_MATERIAL FOR THE TASK_
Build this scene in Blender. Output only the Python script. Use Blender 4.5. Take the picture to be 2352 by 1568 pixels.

* * *

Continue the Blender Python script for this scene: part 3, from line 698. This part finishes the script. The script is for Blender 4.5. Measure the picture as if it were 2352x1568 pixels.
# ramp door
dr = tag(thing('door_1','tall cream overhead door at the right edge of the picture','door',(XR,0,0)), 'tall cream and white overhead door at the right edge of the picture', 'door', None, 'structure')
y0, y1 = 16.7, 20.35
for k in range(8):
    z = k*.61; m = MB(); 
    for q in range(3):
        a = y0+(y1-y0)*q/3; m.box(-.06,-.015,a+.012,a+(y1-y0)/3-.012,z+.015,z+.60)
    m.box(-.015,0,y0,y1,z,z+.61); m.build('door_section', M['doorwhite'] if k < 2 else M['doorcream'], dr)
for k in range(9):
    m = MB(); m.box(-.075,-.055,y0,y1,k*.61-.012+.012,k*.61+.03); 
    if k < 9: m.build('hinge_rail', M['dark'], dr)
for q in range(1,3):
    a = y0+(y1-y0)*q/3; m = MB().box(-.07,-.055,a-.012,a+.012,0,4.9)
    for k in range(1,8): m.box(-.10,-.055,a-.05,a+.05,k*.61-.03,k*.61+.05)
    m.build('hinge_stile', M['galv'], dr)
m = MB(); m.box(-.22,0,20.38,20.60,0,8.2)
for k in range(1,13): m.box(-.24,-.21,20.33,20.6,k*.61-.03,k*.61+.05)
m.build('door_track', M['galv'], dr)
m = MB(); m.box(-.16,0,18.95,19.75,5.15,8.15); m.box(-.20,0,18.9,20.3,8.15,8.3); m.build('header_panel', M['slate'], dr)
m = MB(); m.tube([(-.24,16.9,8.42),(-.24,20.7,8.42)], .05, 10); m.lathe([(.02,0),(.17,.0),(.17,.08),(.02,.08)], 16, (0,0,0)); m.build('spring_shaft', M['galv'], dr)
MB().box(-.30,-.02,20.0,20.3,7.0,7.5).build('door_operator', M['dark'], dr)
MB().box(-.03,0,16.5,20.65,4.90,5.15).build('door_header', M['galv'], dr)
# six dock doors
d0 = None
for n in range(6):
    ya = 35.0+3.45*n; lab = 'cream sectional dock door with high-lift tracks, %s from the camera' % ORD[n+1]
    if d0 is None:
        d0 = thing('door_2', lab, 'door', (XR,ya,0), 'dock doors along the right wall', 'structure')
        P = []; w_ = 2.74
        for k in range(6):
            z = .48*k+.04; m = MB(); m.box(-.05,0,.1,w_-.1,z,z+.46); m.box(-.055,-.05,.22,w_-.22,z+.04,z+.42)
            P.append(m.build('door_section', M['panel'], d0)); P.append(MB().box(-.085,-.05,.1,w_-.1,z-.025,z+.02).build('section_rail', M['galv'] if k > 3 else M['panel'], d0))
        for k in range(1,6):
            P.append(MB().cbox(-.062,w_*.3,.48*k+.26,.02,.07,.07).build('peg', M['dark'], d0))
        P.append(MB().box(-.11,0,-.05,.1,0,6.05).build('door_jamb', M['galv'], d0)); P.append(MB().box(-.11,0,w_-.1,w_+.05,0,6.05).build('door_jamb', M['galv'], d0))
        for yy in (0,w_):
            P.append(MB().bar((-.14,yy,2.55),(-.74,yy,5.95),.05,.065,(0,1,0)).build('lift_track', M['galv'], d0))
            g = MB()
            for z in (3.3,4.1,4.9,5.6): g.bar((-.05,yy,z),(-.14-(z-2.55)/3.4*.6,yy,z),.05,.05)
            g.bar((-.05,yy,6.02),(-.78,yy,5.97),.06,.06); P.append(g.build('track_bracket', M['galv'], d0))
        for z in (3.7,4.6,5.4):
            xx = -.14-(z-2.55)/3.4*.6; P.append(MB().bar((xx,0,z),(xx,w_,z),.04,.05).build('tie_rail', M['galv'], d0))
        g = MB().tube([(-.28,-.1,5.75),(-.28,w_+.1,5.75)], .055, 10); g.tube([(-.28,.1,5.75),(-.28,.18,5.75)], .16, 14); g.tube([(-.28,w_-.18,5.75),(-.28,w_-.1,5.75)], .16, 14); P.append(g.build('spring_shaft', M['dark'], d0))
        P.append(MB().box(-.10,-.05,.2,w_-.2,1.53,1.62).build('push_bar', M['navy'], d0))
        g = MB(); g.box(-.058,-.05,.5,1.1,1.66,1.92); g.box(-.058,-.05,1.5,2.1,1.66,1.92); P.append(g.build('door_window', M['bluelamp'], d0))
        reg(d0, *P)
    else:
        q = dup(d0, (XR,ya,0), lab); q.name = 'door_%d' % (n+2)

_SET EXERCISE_
Gather all the lines that include the word "scene" and copy them out.

_EXPECTED OUTPUT_
Build this scene in Blender. Output only the Python script. Use Blender 4.5. Take the picture to be 2352 by 1568 pixels.
Continue the Blender Python script for this scene: part 3, from line 698. This part finishes the script. The script is for Blender 4.5. Measure the picture as if it were 2352x1568 pixels.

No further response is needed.